I find this both engaging and perplexing. The lifestyle is quite pleasant, but it takes its toll on the economy. Greece has fared well in a few industries — its shipyards are the sixth largest in the world; tourism is an excellent and well organised business; petrochemicals have made quite a few Athenians wealthy in the past 30 years — but still Greece is one of the least productive of the major countries of Europe.

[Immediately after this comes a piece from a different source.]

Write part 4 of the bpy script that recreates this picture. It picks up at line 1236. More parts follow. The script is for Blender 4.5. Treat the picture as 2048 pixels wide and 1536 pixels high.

My hotel receptionist confirmed another side of Greece's problem — the loss of its young talent. All her four brothers have left for the United States and are unlikely to return. In fact, one-third of the Greeks in the world live outside their native country.

The Greek restaurateur

But Greece's loss is other country's gain. Visitors from more developed Western countries do not need much time to understand why transplanted Greeks take to restauranteuring. In Greece, eating is a way of life. Restaurants are more than places to have a bit before the evening's entertainment. Very often they are the entertainment themselves. And, the pleasure is not directly proportional to the price of the place.

Athens is not actually a city preserved in amber for the fastidious connoisseur. No Disneyland anywhere in the world would want to have anything to do with it. With its incomparable past body-locked into an unquaint but vital present, Athens is the real thing — a great human hodgepodge dedicated, as it has been continually for the past 4,000 years, to the business of living as fully as possible.

Athens has in a sense, come full circle. Though its ancient history is very ancient indeed, as a capital of a modern democratic state it is entirely new, with a burdensome history and a future still unmade. Perhaps the split in its history has created an ambivalent nature of modern Athens — a city somewhat overshadowed by the glories of the past.